Measure Complexity Explanation
Time O(n + k log k) Counting takes O(n), sorting distinct characters takes O(k log k)
Space O(k) Frequency map and sorting structures store distinct characters

The counting step processes every character exactly once, giving O(n) time complexity.

If there are k distinct characters, sorting them requires O(k log k) time.

In practice, k is usually much smaller than n, especially because the problem limits characters to letters and digits.

The space complexity is O(k) because the frequency map stores one entry per distinct character.

Test Cases

sol = Solution()

# Provided examples
assert sol.frequencySort("tree") in ["eert", "eetr"]  # basic mixed frequencies
assert sol.frequencySort("cccaaa") in ["cccaaa", "aaaccc"]  # equal frequencies
assert sol.frequencySort("Aabb") in ["bbAa", "bbaA"]  # case sensitivity

# Single character
assert sol.frequencySort("a") == "a"  # minimum input size

# All unique characters
result = sol.frequencySort("abcd")
assert sorted(result) == sorted("abcd")  # all frequencies equal

# All identical characters
assert sol.frequencySort("aaaaaa") == "aaaaaa"  # single repeated character

# Digits included
result = sol.frequencySort("1122333")
assert result.startswith("333")  # highest frequency digit first

# Mixed uppercase and lowercase
result = sol.frequencySort("AaAaBB")
assert result[:2] == "AA" or result[:2] == "aa" or result[:2] == "BB"

# Long repeated input
large_input = "z" * 100000
assert sol.frequencySort(large_input) == large_input  # stress test

# Multiple equal groups
result = sol.frequencySort("bbccaa")
assert sorted(result) == sorted("bbccaa")  # preserves all characters

# Frequency ordering validation
result = sol.frequencySort("mississippi")
assert result.count('i') == 4
assert result.count('s') == 4
assert result.count('p') == 2
assert result.count('m') == 1
Test Why
"tree" Validates normal frequency sorting
"cccaaa" Tests equal frequencies
"Aabb" Verifies case sensitivity
"a" Tests smallest valid input
"abcd" Tests all unique characters
"aaaaaa" Tests single repeated character
"1122333" Ensures digits are handled correctly
"AaAaBB" Tests mixed case behavior
Very large repeated string Stress test for performance
"bbccaa" Tests equal frequency groups
"mississippi" Tests complex frequency distribution

Edge Cases

One important edge case is when all characters appear exactly once, such as "abcd". In this situation, every character has equal frequency, so any ordering is valid. A buggy implementation might incorrectly assume stable ordering requirements. Our implementation handles this naturally because the problem explicitly allows multiple valid outputs.

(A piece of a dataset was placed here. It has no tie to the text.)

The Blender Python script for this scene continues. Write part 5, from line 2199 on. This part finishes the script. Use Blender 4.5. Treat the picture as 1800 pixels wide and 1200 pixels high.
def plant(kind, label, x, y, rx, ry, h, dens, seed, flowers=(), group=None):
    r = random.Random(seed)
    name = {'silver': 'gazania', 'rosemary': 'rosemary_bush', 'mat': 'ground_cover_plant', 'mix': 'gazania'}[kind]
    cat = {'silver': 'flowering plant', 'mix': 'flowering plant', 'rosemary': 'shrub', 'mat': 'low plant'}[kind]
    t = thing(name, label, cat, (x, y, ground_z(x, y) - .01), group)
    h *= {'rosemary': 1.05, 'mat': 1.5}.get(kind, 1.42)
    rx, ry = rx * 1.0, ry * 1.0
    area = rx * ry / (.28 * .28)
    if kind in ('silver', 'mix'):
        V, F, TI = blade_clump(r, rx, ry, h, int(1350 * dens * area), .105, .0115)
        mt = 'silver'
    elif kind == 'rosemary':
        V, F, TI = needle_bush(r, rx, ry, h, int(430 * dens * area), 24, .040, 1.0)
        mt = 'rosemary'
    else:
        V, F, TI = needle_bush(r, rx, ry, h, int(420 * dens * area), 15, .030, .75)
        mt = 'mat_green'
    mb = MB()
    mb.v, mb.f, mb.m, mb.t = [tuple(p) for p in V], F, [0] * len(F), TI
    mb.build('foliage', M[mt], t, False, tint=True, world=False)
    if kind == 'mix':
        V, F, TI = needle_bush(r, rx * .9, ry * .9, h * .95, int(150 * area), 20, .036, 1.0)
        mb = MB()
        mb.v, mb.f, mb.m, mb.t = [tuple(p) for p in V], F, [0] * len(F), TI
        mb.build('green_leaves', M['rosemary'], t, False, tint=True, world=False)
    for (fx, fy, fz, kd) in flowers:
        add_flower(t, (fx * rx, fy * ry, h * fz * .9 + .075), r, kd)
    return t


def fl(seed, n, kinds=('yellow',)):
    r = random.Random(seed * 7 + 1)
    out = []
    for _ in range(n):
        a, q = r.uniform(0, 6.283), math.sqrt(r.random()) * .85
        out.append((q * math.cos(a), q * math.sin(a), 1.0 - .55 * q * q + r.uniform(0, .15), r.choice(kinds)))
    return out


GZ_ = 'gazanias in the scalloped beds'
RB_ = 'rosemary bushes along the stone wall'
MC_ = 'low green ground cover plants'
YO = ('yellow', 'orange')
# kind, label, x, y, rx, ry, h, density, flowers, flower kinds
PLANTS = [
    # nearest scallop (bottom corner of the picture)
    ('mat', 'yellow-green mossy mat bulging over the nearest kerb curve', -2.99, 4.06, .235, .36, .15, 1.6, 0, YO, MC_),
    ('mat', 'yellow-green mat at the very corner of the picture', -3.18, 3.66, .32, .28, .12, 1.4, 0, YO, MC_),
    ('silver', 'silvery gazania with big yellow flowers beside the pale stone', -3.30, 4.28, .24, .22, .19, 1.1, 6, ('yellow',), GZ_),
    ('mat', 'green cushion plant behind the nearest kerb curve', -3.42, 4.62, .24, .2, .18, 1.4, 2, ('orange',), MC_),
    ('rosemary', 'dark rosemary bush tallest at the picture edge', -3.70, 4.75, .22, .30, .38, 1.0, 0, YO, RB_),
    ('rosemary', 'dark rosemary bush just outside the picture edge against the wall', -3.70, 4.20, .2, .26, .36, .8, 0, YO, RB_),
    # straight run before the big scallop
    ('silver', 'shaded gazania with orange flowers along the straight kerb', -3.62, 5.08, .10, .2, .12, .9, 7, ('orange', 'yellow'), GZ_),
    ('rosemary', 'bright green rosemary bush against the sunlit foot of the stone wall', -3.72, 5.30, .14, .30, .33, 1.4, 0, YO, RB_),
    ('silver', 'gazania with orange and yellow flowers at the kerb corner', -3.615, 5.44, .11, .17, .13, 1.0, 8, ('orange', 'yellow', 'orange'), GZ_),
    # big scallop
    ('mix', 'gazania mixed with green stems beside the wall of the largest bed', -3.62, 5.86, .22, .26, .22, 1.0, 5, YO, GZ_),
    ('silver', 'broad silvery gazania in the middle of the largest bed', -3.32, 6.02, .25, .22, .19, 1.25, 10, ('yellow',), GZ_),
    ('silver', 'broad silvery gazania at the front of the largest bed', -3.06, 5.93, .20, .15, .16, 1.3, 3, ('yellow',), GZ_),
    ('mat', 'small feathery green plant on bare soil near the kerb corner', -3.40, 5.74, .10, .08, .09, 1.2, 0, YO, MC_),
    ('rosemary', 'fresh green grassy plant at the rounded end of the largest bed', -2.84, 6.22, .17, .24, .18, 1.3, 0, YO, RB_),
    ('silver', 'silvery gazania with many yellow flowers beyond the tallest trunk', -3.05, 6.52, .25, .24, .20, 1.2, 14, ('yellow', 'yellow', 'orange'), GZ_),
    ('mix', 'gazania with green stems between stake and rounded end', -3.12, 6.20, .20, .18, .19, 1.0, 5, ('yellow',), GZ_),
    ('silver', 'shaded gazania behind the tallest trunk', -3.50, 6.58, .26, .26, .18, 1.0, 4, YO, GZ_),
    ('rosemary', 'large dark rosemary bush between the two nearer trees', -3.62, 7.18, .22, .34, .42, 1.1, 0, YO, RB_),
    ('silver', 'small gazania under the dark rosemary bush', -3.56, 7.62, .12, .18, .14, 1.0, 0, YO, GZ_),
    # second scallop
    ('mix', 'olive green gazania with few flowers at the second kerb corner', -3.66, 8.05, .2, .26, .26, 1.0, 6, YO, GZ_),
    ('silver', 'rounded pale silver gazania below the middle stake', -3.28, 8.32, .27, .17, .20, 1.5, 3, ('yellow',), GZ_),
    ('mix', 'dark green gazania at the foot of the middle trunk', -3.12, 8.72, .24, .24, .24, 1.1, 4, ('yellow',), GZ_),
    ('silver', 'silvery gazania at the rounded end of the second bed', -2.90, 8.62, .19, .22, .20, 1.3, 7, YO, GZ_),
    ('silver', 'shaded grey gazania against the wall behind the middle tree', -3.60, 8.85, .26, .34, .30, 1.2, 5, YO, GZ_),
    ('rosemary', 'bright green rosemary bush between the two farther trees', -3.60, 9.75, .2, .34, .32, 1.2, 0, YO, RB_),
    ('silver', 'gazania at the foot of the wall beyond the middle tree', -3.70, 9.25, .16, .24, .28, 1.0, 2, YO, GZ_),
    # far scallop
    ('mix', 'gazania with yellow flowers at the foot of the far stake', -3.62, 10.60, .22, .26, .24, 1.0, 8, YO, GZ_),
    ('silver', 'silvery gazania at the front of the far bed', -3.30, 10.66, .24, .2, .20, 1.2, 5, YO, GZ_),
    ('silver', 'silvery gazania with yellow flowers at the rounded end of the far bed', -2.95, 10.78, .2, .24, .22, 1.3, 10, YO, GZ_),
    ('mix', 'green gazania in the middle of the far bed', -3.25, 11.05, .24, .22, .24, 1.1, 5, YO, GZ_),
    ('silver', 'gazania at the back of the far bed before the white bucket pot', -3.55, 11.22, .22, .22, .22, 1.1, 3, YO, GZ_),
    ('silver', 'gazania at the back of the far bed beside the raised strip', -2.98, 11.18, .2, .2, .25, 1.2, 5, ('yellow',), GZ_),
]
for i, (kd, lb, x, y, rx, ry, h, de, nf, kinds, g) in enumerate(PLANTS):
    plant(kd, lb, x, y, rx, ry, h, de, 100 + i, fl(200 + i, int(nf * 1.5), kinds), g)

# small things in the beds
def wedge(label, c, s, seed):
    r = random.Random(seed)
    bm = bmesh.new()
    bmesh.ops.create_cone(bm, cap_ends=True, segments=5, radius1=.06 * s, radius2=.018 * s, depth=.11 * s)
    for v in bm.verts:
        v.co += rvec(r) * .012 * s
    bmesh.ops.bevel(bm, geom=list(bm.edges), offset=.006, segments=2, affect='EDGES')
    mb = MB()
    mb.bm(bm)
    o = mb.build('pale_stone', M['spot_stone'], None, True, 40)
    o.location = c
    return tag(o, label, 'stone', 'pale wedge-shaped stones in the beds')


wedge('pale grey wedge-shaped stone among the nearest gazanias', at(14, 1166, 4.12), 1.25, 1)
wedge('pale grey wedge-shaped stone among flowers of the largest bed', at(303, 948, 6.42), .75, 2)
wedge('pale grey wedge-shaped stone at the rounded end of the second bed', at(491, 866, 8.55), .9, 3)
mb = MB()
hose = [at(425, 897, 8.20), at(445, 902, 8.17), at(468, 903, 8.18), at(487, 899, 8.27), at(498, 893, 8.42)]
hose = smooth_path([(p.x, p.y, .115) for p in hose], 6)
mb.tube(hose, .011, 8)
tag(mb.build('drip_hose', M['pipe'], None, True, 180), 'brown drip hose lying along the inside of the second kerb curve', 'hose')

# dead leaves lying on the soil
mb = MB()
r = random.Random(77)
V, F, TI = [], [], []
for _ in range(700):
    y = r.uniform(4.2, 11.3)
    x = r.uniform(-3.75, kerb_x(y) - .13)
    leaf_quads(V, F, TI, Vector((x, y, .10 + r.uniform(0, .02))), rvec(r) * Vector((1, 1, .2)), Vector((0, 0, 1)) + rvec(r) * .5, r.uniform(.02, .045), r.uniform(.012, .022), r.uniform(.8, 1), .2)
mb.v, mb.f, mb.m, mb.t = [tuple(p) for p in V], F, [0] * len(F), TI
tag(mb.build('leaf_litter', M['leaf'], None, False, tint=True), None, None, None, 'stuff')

Another important case is when the string contains only one distinct character, such as "aaaaaa". Some implementations accidentally introduce unnecessary sorting logic or incorrect joins. Our solution correctly counts the character once and outputs it repeated the required number of times.

Case sensitivity is also a common source of bugs. In "Aabb", uppercase 'A' and lowercase 'a' must be treated separately. Since the frequency map uses the exact character as the key, the implementation naturally distinguishes them correctly.

A final important edge case is very large input sizes. Since the string length can reach 500,000 characters, inefficient string concatenation inside loops could become extremely slow. Both implementations avoid this problem by using efficient string-building techniques, specifically list joining in Python and strings.Builder in Go.